### Stored data

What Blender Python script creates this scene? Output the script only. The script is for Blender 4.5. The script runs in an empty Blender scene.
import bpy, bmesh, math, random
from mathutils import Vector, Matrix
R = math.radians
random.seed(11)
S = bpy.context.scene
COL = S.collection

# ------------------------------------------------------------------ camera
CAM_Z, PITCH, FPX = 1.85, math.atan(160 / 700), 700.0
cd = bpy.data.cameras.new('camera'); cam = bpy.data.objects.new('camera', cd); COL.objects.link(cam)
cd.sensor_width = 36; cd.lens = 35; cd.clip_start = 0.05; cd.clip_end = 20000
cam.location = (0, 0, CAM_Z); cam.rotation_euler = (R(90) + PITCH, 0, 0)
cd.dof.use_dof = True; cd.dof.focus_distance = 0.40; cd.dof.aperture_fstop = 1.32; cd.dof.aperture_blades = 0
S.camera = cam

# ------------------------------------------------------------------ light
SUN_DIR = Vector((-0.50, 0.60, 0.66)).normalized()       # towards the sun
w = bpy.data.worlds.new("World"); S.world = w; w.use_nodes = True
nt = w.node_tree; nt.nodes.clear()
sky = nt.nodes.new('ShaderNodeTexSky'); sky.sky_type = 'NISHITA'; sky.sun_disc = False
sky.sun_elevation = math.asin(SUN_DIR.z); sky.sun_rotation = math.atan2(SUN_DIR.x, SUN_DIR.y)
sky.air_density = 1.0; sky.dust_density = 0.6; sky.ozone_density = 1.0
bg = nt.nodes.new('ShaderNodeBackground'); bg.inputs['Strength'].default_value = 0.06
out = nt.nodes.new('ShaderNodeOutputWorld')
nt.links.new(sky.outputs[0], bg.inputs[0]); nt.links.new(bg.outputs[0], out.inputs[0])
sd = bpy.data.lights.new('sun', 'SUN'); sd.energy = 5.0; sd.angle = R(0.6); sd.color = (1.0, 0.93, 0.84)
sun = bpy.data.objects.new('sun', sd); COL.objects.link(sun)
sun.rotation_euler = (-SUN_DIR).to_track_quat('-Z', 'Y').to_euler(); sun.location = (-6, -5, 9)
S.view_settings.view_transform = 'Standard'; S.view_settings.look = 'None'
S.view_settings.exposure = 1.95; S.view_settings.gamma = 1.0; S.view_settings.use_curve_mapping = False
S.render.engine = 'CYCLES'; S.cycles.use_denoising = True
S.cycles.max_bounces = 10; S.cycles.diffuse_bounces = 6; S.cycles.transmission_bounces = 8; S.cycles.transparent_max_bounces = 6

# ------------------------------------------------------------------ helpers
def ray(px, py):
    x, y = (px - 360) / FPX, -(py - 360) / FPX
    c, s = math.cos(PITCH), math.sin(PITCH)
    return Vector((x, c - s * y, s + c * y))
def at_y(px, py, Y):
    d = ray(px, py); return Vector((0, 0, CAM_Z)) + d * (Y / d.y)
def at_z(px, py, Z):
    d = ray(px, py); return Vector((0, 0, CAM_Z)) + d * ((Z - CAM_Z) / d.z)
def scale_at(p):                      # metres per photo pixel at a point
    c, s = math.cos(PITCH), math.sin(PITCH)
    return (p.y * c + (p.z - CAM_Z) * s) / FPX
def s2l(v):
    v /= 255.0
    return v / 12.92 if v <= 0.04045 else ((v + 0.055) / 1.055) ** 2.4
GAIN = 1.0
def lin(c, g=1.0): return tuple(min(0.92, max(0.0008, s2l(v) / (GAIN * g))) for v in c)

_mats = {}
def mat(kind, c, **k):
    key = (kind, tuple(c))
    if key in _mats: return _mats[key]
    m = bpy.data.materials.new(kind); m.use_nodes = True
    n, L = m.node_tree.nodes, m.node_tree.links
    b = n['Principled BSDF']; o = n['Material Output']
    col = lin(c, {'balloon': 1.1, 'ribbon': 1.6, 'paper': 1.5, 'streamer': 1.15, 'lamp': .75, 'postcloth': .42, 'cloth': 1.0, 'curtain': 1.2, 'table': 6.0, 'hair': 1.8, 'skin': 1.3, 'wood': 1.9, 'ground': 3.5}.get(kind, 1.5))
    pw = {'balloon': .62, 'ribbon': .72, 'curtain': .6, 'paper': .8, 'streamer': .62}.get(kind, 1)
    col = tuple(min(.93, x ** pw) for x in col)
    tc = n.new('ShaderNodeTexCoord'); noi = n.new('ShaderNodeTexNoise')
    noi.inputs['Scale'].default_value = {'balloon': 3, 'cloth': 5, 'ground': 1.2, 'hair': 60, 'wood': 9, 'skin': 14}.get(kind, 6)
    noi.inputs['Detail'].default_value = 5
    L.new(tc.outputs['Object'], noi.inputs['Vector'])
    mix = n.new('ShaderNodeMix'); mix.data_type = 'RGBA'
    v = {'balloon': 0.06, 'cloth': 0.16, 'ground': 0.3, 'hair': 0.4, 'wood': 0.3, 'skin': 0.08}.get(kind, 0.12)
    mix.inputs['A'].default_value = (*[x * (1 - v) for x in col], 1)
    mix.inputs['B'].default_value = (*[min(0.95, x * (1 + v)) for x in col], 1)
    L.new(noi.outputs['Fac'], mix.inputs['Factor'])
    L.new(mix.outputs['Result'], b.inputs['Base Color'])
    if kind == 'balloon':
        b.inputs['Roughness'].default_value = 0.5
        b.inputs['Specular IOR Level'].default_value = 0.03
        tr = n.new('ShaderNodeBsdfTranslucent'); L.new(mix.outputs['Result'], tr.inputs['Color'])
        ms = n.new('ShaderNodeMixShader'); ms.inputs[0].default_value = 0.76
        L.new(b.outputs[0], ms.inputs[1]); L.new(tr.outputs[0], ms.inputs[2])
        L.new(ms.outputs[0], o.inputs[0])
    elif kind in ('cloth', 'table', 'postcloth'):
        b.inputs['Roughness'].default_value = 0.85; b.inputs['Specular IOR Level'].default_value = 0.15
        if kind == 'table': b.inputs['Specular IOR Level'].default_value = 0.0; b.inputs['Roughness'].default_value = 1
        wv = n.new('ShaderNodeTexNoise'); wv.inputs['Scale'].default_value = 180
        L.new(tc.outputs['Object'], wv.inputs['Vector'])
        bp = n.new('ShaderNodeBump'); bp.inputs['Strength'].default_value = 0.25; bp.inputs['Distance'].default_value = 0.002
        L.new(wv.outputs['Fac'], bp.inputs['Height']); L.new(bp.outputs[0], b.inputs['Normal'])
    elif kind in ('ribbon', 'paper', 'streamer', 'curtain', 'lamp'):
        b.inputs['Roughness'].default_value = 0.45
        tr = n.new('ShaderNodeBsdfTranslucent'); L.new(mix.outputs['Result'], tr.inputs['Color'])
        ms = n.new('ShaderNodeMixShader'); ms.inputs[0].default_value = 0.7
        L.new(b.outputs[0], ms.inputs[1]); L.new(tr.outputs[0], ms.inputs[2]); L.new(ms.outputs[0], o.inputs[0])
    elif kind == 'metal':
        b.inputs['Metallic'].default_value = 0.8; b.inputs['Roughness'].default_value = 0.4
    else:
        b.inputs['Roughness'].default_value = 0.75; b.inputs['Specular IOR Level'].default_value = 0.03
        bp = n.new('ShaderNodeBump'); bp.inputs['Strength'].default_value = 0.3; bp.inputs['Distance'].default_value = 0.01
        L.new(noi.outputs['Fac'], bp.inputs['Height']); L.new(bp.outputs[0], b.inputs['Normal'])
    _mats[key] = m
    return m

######

• Given problem:
Count every line bearing the word "scene"; report the total only.

• Response to the task:
2